▶ [Work required]: Exactly repeat the full listing that follows.

▶ [Source excerpt]:

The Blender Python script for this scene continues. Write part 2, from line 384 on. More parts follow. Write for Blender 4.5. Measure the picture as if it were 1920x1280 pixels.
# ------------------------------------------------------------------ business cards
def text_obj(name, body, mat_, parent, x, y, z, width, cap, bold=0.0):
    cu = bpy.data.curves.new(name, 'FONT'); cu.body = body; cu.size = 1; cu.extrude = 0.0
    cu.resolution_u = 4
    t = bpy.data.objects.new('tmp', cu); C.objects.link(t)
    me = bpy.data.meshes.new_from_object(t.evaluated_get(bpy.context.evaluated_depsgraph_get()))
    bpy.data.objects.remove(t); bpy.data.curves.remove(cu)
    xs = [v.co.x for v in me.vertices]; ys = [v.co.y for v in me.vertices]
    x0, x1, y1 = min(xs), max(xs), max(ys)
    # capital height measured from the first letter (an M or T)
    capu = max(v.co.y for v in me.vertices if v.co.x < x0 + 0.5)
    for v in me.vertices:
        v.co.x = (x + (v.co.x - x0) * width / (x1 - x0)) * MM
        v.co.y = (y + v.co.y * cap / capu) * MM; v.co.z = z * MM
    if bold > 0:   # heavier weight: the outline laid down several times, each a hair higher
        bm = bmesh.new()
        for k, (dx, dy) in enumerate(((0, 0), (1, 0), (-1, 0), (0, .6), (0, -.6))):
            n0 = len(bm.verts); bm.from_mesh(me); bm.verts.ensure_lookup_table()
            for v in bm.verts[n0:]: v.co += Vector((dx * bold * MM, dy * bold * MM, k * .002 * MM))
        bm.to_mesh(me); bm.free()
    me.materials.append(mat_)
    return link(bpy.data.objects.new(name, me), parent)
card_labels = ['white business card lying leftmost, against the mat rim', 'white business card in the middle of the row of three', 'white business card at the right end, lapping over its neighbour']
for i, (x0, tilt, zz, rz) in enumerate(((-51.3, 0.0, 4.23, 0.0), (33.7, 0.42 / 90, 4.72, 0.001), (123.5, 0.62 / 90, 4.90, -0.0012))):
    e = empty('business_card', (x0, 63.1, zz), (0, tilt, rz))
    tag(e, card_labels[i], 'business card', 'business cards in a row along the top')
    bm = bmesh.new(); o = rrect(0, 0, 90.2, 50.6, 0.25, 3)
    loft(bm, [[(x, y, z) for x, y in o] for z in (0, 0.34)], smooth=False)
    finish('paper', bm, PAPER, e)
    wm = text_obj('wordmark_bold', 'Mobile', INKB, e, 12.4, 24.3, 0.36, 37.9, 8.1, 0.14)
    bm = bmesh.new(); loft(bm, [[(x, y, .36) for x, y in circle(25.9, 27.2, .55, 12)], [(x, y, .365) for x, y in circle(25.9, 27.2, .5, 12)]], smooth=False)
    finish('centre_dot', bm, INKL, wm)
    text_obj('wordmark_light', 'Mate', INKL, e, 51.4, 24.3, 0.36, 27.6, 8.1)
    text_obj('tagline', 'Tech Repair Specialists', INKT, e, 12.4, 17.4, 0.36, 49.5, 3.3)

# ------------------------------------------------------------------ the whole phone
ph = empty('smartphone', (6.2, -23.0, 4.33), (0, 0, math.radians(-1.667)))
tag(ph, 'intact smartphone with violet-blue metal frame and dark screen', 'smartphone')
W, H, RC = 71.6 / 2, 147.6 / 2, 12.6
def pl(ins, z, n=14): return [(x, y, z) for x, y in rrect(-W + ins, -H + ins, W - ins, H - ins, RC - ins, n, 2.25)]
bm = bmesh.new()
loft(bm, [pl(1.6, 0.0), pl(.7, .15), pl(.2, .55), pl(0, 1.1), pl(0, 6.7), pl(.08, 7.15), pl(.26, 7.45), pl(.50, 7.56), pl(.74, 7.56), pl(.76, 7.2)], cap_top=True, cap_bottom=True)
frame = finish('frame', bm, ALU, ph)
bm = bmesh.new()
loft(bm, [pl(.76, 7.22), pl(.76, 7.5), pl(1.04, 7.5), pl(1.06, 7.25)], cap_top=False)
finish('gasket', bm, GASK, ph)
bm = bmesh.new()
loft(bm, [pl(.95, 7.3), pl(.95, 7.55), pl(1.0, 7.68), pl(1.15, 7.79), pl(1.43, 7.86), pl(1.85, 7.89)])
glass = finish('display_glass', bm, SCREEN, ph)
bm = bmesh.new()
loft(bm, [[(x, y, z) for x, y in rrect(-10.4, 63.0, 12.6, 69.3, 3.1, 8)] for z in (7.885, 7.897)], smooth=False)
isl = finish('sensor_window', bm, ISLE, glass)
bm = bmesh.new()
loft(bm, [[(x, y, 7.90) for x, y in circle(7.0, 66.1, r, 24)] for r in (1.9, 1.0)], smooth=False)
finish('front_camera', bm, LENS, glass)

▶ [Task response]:
The Blender Python script for this scene continues. Write part 2, from line 384 on. More parts follow. Write for Blender 4.5. Measure the picture as if it were 1920x1280 pixels.
# ------------------------------------------------------------------ business cards
def text_obj(name, body, mat_, parent, x, y, z, width, cap, bold=0.0):
    cu = bpy.data.curves.new(name, 'FONT'); cu.body = body; cu.size = 1; cu.extrude = 0.0
    cu.resolution_u = 4
    t = bpy.data.objects.new('tmp', cu); C.objects.link(t)
    me = bpy.data.meshes.new_from_object(t.evaluated_get(bpy.context.evaluated_depsgraph_get()))
    bpy.data.objects.remove(t); bpy.data.curves.remove(cu)
    xs = [v.co.x for v in me.vertices]; ys = [v.co.y for v in me.vertices]
    x0, x1, y1 = min(xs), max(xs), max(ys)
    # capital height measured from the first letter (an M or T)
    capu = max(v.co.y for v in me.vertices if v.co.x < x0 + 0.5)
    for v in me.vertices:
        v.co.x = (x + (v.co.x - x0) * width / (x1 - x0)) * MM
        v.co.y = (y + v.co.y * cap / capu) * MM; v.co.z = z * MM
    if bold > 0:   # heavier weight: the outline laid down several times, each a hair higher
        bm = bmesh.new()
        for k, (dx, dy) in enumerate(((0, 0), (1, 0), (-1, 0), (0, .6), (0, -.6))):
            n0 = len(bm.verts); bm.from_mesh(me); bm.verts.ensure_lookup_table()
            for v in bm.verts[n0:]: v.co += Vector((dx * bold * MM, dy * bold * MM, k * .002 * MM))
        bm.to_mesh(me); bm.free()
    me.materials.append(mat_)
    return link(bpy.data.objects.new(name, me), parent)
card_labels = ['white business card lying leftmost, against the mat rim', 'white business card in the middle of the row of three', 'white business card at the right end, lapping over its neighbour']
for i, (x0, tilt, zz, rz) in enumerate(((-51.3, 0.0, 4.23, 0.0), (33.7, 0.42 / 90, 4.72, 0.001), (123.5, 0.62 / 90, 4.90, -0.0012))):
    e = empty('business_card', (x0, 63.1, zz), (0, tilt, rz))
    tag(e, card_labels[i], 'business card', 'business cards in a row along the top')
    bm = bmesh.new(); o = rrect(0, 0, 90.2, 50.6, 0.25, 3)
    loft(bm, [[(x, y, z) for x, y in o] for z in (0, 0.34)], smooth=False)
    finish('paper', bm, PAPER, e)
    wm = text_obj('wordmark_bold', 'Mobile', INKB, e, 12.4, 24.3, 0.36, 37.9, 8.1, 0.14)
    bm = bmesh.new(); loft(bm, [[(x, y, .36) for x, y in circle(25.9, 27.2, .55, 12)], [(x, y, .365) for x, y in circle(25.9, 27.2, .5, 12)]], smooth=False)
    finish('centre_dot', bm, INKL, wm)
    text_obj('wordmark_light', 'Mate', INKL, e, 51.4, 24.3, 0.36, 27.6, 8.1)
    text_obj('tagline', 'Tech Repair Specialists', INKT, e, 12.4, 17.4, 0.36, 49.5, 3.3)

# ------------------------------------------------------------------ the whole phone
ph = empty('smartphone', (6.2, -23.0, 4.33), (0, 0, math.radians(-1.667)))
tag(ph, 'intact smartphone with violet-blue metal frame and dark screen', 'smartphone')
W, H, RC = 71.6 / 2, 147.6 / 2, 12.6
def pl(ins, z, n=14): return [(x, y, z) for x, y in rrect(-W + ins, -H + ins, W - ins, H - ins, RC - ins, n, 2.25)]
bm = bmesh.new()
loft(bm, [pl(1.6, 0.0), pl(.7, .15), pl(.2, .55), pl(0, 1.1), pl(0, 6.7), pl(.08, 7.15), pl(.26, 7.45), pl(.50, 7.56), pl(.74, 7.56), pl(.76, 7.2)], cap_top=True, cap_bottom=True)
frame = finish('frame', bm, ALU, ph)
bm = bmesh.new()
loft(bm, [pl(.76, 7.22), pl(.76, 7.5), pl(1.04, 7.5), pl(1.06, 7.25)], cap_top=False)
finish('gasket', bm, GASK, ph)
bm = bmesh.new()
loft(bm, [pl(.95, 7.3), pl(.95, 7.55), pl(1.0, 7.68), pl(1.15, 7.79), pl(1.43, 7.86), pl(1.85, 7.89)])
glass = finish('display_glass', bm, SCREEN, ph)
bm = bmesh.new()
loft(bm, [[(x, y, z) for x, y in rrect(-10.4, 63.0, 12.6, 69.3, 3.1, 8)] for z in (7.885, 7.897)], smooth=False)
isl = finish('sensor_window', bm, ISLE, glass)
bm = bmesh.new()
loft(bm, [[(x, y, 7.90) for x, y in circle(7.0, 66.1, r, 24)] for r in (1.9, 1.0)], smooth=False)
finish('front_camera', bm, LENS, glass)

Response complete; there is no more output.